Travels

Via a 1970 imprint published at Kandy, Ceylon, by the Buddhist Publication Society and the scholarly work of Bhikkhu Nanajivako, a passage from The World as Will and Respresentation as translated into English by E.F.J. Payne, a passage bearing on considerations of genre and temporal perspectives:


The life of every individual, viewed as a whole and in general, and when only its most significant features are emphasized, is really a tragedy; but gone through in detail it has the character of a comedy. For the doings and worries of the day, the restless mockeries of the moment, the desires and fears of the week, the mishaps of every hour, are all brought about by chance that is always bent on some mischevious trick; they are nothing but scenes from a comedy. [...] the hopes mercilessly blighted by fate, the unfortunate mistakes of the whole life, with increasing suffering and death at the end, always give us tragedy.

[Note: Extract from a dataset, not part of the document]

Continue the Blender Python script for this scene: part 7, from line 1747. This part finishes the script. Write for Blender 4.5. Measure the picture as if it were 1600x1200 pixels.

Chance in the camp of comedy. Necessity on the side of tragedy. The one displays an arc through time, a pattern of decline and fall, which in its very simplicity is given to a complex discursvie place occupied by an "us" always on this side of the full story. The multiplicity of the chance occurances cluster but are not gathered up in the completion of an end. Hence "scenes" from but never the whole comedy is on offer.

Wherever Schopenhauer takes the asymmetry between chance and necessity and between tragedy and comedy it is worth pausing before departing in some direction to ask if the chance coming together of the reader and the text is always tragic. The life and its story are not one and the same. There is room here for something uncannily other. An unoccupied territory beyond tragedy or comedy and utterly improvized sur le vif.